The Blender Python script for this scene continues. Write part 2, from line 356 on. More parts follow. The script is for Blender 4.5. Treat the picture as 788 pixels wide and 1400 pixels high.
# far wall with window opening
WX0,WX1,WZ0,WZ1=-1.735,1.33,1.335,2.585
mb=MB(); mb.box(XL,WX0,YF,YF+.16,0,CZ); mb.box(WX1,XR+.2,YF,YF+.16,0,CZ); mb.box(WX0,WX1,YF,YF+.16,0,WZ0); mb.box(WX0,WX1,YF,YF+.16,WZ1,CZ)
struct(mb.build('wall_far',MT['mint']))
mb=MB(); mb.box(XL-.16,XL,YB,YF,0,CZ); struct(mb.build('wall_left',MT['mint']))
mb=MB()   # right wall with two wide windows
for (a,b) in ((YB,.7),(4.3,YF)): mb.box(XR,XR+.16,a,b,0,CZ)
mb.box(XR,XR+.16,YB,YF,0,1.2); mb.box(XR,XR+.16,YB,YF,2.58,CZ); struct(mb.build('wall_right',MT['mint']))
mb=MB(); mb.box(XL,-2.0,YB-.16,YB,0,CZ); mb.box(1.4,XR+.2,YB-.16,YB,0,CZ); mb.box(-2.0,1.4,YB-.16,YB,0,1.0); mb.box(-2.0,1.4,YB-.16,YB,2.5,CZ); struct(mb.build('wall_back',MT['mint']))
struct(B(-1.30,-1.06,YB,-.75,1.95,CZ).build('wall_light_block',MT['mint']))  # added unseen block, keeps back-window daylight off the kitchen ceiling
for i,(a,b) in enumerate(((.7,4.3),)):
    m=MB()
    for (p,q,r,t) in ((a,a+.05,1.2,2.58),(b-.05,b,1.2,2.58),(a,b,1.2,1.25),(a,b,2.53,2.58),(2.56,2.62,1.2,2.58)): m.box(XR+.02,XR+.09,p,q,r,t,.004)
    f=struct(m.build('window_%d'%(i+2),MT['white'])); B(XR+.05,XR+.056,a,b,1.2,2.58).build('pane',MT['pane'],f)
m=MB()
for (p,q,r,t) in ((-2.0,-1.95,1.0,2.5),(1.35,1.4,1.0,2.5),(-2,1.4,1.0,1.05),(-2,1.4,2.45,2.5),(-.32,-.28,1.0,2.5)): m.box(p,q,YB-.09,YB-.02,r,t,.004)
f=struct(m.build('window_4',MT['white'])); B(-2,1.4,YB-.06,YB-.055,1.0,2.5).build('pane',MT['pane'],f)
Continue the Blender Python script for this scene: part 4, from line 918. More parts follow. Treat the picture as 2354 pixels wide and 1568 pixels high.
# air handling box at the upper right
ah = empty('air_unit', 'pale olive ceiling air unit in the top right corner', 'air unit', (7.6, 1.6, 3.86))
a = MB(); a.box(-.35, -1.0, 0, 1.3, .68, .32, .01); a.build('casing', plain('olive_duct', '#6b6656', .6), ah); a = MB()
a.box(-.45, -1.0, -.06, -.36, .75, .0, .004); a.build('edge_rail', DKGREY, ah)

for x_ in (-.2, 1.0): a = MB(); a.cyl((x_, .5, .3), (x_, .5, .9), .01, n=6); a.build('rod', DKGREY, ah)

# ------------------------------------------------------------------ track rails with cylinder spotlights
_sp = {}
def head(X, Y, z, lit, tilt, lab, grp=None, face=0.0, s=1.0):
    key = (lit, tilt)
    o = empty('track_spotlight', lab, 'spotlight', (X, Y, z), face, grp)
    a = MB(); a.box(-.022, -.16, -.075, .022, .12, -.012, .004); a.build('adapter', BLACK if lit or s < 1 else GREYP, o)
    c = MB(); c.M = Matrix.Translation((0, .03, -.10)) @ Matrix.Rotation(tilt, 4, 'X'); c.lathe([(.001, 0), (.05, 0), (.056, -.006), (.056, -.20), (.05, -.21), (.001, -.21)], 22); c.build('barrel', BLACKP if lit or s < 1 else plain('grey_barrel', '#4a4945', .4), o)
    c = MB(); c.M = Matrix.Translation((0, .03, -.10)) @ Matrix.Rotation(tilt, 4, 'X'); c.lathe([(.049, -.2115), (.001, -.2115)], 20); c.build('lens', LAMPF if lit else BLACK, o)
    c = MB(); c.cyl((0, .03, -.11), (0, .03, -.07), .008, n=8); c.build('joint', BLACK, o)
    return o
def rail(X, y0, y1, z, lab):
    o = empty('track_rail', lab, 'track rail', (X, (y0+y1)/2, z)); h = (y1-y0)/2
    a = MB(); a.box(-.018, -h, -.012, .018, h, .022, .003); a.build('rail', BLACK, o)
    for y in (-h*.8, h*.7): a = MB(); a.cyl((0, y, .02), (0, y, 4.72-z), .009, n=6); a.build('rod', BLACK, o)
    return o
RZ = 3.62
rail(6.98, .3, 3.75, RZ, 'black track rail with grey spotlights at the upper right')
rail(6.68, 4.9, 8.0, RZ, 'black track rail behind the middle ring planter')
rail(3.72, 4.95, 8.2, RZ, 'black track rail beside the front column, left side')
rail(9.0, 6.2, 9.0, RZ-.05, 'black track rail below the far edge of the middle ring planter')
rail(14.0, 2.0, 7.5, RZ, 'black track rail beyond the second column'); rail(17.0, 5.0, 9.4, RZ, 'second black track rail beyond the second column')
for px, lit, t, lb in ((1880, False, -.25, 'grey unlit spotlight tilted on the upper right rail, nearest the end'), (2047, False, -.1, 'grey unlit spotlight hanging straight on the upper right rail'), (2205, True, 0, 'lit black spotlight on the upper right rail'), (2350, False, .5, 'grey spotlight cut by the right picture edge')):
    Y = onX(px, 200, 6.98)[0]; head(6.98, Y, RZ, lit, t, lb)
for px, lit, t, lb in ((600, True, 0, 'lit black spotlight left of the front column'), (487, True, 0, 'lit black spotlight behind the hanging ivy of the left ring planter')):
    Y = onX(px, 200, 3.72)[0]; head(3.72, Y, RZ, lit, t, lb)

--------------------

▸ **Goal of the exercise**: Exactly reproduce every line of the data above.

▸ **Answer to this exercise**:
The Blender Python script for this scene continues. Write part 2, from line 356 on. More parts follow. The script is for Blender 4.5. Treat the picture as 788 pixels wide and 1400 pixels high.
# far wall with window opening
WX0,WX1,WZ0,WZ1=-1.735,1.33,1.335,2.585
mb=MB(); mb.box(XL,WX0,YF,YF+.16,0,CZ); mb.box(WX1,XR+.2,YF,YF+.16,0,CZ); mb.box(WX0,WX1,YF,YF+.16,0,WZ0); mb.box(WX0,WX1,YF,YF+.16,WZ1,CZ)
struct(mb.build('wall_far',MT['mint']))
mb=MB(); mb.box(XL-.16,XL,YB,YF,0,CZ); struct(mb.build('wall_left',MT['mint']))
mb=MB()   # right wall with two wide windows
for (a,b) in ((YB,.7),(4.3,YF)): mb.box(XR,XR+.16,a,b,0,CZ)
mb.box(XR,XR+.16,YB,YF,0,1.2); mb.box(XR,XR+.16,YB,YF,2.58,CZ); struct(mb.build('wall_right',MT['mint']))
mb=MB(); mb.box(XL,-2.0,YB-.16,YB,0,CZ); mb.box(1.4,XR+.2,YB-.16,YB,0,CZ); mb.box(-2.0,1.4,YB-.16,YB,0,1.0); mb.box(-2.0,1.4,YB-.16,YB,2.5,CZ); struct(mb.build('wall_back',MT['mint']))
struct(B(-1.30,-1.06,YB,-.75,1.95,CZ).build('wall_light_block',MT['mint']))  # added unseen block, keeps back-window daylight off the kitchen ceiling
for i,(a,b) in enumerate(((.7,4.3),)):
    m=MB()
    for (p,q,r,t) in ((a,a+.05,1.2,2.58),(b-.05,b,1.2,2.58),(a,b,1.2,1.25),(a,b,2.53,2.58),(2.56,2.62,1.2,2.58)): m.box(XR+.02,XR+.09,p,q,r,t,.004)
    f=struct(m.build('window_%d'%(i+2),MT['white'])); B(XR+.05,XR+.056,a,b,1.2,2.58).build('pane',MT['pane'],f)
m=MB()
for (p,q,r,t) in ((-2.0,-1.95,1.0,2.5),(1.35,1.4,1.0,2.5),(-2,1.4,1.0,1.05),(-2,1.4,2.45,2.5),(-.32,-.28,1.0,2.5)): m.box(p,q,YB-.09,YB-.02,r,t,.004)
f=struct(m.build('window_4',MT['white'])); B(-2,1.4,YB-.06,YB-.055,1.0,2.5).build('pane',MT['pane'],f)
Continue the Blender Python script for this scene: part 4, from line 918. More parts follow. Treat the picture as 2354 pixels wide and 1568 pixels high.
# air handling box at the upper right
ah = empty('air_unit', 'pale olive ceiling air unit in the top right corner', 'air unit', (7.6, 1.6, 3.86))
a = MB(); a.box(-.35, -1.0, 0, 1.3, .68, .32, .01); a.build('casing', plain('olive_duct', '#6b6656', .6), ah); a = MB()
a.box(-.45, -1.0, -.06, -.36, .75, .0, .004); a.build('edge_rail', DKGREY, ah)

for x_ in (-.2, 1.0): a = MB(); a.cyl((x_, .5, .3), (x_, .5, .9), .01, n=6); a.build('rod', DKGREY, ah)

# ------------------------------------------------------------------ track rails with cylinder spotlights
_sp = {}
def head(X, Y, z, lit, tilt, lab, grp=None, face=0.0, s=1.0):
    key = (lit, tilt)
    o = empty('track_spotlight', lab, 'spotlight', (X, Y, z), face, grp)
    a = MB(); a.box(-.022, -.16, -.075, .022, .12, -.012, .004); a.build('adapter', BLACK if lit or s < 1 else GREYP, o)
    c = MB(); c.M = Matrix.Translation((0, .03, -.10)) @ Matrix.Rotation(tilt, 4, 'X'); c.lathe([(.001, 0), (.05, 0), (.056, -.006), (.056, -.20), (.05, -.21), (.001, -.21)], 22); c.build('barrel', BLACKP if lit or s < 1 else plain('grey_barrel', '#4a4945', .4), o)
    c = MB(); c.M = Matrix.Translation((0, .03, -.10)) @ Matrix.Rotation(tilt, 4, 'X'); c.lathe([(.049, -.2115), (.001, -.2115)], 20); c.build('lens', LAMPF if lit else BLACK, o)
    c = MB(); c.cyl((0, .03, -.11), (0, .03, -.07), .008, n=8); c.build('joint', BLACK, o)
    return o
def rail(X, y0, y1, z, lab):
    o = empty('track_rail', lab, 'track rail', (X, (y0+y1)/2, z)); h = (y1-y0)/2
    a = MB(); a.box(-.018, -h, -.012, .018, h, .022, .003); a.build('rail', BLACK, o)
    for y in (-h*.8, h*.7): a = MB(); a.cyl((0, y, .02), (0, y, 4.72-z), .009, n=6); a.build('rod', BLACK, o)
    return o
RZ = 3.62
rail(6.98, .3, 3.75, RZ, 'black track rail with grey spotlights at the upper right')
rail(6.68, 4.9, 8.0, RZ, 'black track rail behind the middle ring planter')
rail(3.72, 4.95, 8.2, RZ, 'black track rail beside the front column, left side')
rail(9.0, 6.2, 9.0, RZ-.05, 'black track rail below the far edge of the middle ring planter')
rail(14.0, 2.0, 7.5, RZ, 'black track rail beyond the second column'); rail(17.0, 5.0, 9.4, RZ, 'second black track rail beyond the second column')
for px, lit, t, lb in ((1880, False, -.25, 'grey unlit spotlight tilted on the upper right rail, nearest the end'), (2047, False, -.1, 'grey unlit spotlight hanging straight on the upper right rail'), (2205, True, 0, 'lit black spotlight on the upper right rail'), (2350, False, .5, 'grey spotlight cut by the right picture edge')):
    Y = onX(px, 200, 6.98)[0]; head(6.98, Y, RZ, lit, t, lb)
for px, lit, t, lb in ((600, True, 0, 'lit black spotlight left of the front column'), (487, True, 0, 'lit black spotlight behind the hanging ivy of the left ring planter')):
    Y = onX(px, 200, 3.72)[0]; head(3.72, Y, RZ, lit, t, lb)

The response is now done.